In a recent report titled “It Is Raining Plastic,” the U.S. Geological Survey reported, “Atmospheric wet deposition samples were collected using the National Atmospheric Deposition Program/National Trends Network (NADP/NTN) at eight sites in the Colorado Front Range. Plastics were identified in more than 90 percent of the samples.”

The study continued, “Plastic particles such as beads and shards were also observed with magnification. More plastic fibers were observed in samples from urban sites than from remote, mountainous sites. However, frequent observation of plastic fibers in washout samples from the remote site CO98 at Loch Vale in Rocky Mountain National Park (elevation 3,159 meters) suggests that wet deposition of plastic is ubiquitous and not just an urban condition.”

“I think the most important result that we can share with the American public is that there’s more plastic out there than meets the eye,” U.S. Geological Survey researcher Gregory Wetherbee told The Guardian. “It’s in the rain, it’s in the snow. It’s a part of our environment now.”

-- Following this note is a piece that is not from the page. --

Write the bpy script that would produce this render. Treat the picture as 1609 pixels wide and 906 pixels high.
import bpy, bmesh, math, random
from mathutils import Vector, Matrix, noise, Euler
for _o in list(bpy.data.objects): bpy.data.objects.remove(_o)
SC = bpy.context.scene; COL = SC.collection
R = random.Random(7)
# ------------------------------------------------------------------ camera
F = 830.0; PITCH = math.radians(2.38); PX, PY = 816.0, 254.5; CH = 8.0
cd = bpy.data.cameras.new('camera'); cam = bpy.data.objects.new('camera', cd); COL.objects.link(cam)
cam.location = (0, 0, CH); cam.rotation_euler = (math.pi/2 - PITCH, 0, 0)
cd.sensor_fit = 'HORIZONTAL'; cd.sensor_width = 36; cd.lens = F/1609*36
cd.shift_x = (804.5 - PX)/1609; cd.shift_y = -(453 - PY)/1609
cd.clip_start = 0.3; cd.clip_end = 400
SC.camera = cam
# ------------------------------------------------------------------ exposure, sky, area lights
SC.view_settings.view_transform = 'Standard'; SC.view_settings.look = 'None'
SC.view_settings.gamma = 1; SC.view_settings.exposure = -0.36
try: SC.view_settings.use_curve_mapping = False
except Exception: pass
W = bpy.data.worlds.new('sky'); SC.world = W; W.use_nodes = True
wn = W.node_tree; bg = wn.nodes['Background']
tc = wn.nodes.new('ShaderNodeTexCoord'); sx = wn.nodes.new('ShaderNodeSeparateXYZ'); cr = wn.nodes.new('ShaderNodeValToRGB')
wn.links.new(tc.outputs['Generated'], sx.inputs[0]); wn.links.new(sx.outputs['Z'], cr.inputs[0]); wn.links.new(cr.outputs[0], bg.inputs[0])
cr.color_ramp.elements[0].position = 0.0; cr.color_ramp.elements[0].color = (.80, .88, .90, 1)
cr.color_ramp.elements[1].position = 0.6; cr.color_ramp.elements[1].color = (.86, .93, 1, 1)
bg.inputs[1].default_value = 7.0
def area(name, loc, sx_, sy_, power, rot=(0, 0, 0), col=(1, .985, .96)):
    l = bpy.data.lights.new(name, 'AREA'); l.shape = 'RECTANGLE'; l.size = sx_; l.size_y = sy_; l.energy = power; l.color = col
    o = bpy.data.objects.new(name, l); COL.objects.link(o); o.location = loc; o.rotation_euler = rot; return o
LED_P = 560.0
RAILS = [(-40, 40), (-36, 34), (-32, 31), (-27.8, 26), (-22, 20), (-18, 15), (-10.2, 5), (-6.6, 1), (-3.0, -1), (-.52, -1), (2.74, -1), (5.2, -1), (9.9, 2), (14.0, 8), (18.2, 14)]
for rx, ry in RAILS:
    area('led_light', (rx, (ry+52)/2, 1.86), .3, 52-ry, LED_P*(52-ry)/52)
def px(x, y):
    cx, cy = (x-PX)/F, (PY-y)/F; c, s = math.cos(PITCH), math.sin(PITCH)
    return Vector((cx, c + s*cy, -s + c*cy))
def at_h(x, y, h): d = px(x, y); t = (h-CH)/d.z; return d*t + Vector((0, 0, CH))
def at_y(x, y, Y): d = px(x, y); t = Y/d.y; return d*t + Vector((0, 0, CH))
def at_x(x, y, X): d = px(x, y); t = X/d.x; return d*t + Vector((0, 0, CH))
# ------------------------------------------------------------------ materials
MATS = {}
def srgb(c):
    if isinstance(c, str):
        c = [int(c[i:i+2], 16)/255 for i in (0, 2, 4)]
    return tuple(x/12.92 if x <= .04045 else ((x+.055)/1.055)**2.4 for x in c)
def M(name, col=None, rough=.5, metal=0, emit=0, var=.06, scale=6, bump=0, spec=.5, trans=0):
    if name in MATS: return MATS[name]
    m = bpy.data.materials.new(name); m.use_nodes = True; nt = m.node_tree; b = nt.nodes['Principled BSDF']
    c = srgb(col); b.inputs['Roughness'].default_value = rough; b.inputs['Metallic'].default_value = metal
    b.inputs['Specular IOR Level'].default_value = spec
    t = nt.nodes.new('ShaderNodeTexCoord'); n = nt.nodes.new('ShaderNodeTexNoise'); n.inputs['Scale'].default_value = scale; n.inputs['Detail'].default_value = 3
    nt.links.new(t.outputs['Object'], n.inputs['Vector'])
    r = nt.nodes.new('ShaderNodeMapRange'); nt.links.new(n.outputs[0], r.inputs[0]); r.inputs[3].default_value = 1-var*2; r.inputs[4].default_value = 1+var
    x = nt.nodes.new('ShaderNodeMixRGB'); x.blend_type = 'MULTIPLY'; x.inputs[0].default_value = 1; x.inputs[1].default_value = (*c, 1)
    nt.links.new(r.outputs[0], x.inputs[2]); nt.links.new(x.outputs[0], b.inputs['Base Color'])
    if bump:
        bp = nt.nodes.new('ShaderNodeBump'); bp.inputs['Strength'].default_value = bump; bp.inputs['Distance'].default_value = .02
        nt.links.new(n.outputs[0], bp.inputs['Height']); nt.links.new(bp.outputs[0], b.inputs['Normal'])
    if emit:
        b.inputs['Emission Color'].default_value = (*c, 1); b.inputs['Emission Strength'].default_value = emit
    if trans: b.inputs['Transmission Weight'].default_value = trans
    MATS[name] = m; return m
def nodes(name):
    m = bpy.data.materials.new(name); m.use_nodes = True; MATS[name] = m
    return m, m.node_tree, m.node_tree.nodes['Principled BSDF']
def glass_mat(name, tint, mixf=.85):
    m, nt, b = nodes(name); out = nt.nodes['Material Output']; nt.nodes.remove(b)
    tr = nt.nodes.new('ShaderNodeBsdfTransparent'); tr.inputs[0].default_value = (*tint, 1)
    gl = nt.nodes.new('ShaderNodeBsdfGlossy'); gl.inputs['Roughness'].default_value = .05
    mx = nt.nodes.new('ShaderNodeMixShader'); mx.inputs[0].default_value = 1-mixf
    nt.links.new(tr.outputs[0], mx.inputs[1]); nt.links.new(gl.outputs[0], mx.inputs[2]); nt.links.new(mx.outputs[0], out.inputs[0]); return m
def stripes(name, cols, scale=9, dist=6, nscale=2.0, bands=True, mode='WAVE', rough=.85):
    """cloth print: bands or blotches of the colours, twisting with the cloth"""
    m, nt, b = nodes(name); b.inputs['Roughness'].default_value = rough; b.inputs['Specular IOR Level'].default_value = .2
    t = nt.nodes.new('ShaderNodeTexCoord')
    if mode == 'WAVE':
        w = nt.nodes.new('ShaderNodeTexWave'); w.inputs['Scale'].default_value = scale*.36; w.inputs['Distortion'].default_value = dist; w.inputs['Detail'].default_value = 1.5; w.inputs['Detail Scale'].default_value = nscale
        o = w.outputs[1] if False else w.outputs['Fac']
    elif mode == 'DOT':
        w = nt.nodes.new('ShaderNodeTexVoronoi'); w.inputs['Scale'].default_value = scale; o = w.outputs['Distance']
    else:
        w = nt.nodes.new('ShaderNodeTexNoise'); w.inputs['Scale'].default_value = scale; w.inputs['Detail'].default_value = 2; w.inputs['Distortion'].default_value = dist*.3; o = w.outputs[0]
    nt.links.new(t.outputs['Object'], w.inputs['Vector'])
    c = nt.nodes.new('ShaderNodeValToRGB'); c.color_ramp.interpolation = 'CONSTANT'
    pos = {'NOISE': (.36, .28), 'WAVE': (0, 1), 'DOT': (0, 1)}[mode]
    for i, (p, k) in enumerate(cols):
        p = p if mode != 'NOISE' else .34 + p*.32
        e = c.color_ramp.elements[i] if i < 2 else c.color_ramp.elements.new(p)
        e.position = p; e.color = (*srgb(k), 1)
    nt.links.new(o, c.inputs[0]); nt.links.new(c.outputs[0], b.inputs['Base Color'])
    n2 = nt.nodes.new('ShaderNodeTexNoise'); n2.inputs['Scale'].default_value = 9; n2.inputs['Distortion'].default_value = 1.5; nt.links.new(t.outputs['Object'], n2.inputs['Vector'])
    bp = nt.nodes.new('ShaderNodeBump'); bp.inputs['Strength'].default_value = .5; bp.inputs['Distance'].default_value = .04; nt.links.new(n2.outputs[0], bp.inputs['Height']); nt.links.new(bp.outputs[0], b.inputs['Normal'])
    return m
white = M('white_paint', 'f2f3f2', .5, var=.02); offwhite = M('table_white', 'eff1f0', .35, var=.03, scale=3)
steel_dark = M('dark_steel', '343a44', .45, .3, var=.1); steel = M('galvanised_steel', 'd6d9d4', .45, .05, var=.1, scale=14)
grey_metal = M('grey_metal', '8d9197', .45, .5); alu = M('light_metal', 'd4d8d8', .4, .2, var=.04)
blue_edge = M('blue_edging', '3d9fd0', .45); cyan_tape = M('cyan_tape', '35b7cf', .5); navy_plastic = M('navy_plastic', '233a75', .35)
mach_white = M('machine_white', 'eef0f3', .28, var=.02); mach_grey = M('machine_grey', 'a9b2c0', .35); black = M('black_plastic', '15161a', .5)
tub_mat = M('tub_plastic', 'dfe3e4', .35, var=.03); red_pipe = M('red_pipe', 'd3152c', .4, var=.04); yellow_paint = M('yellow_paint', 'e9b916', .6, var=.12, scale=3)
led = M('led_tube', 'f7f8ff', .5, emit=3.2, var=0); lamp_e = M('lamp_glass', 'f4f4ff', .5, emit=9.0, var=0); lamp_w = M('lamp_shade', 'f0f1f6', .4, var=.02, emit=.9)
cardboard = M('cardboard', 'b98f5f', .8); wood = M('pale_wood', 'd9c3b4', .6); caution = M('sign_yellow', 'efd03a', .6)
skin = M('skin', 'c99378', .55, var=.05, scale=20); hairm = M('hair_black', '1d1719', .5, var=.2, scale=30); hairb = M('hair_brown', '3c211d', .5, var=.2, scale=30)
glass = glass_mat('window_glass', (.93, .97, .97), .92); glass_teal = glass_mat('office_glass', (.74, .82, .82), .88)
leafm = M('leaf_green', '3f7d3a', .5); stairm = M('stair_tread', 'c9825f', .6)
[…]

Last year, Scientific Reports published their results which concluded that ocean plastic pollution within the Great Pacific Garbage Patch (GPGP), located between California and Hawaii, is increasing exponentially and at a faster rate than in surrounding waters. Considered at least twice the size of Texas, the GPGP is also more than three times the size of continental France.

“Even if we waved a magic wand and stopped using plastic, it’s unclear how long plastic would continue to circulate through our rivers waters systems,” Stefan Krause at the University of Birmingham recently told The Guardian. “Based on what we do know about plastic found in deep sources of groundwater, and accumulated in rivers, I would guess centuries.”

The U.S. Geological Survey’s report concluded, “It is raining plastic. Better methods for sampling, identification, and quantification of plastic deposition along with assessment of potential ecological effects are needed.”

In other words, the U.S. Interior Department has discovered that we are rapidly polluting our environment and own bodies with microplastics at a hazardous rate with no end in sight.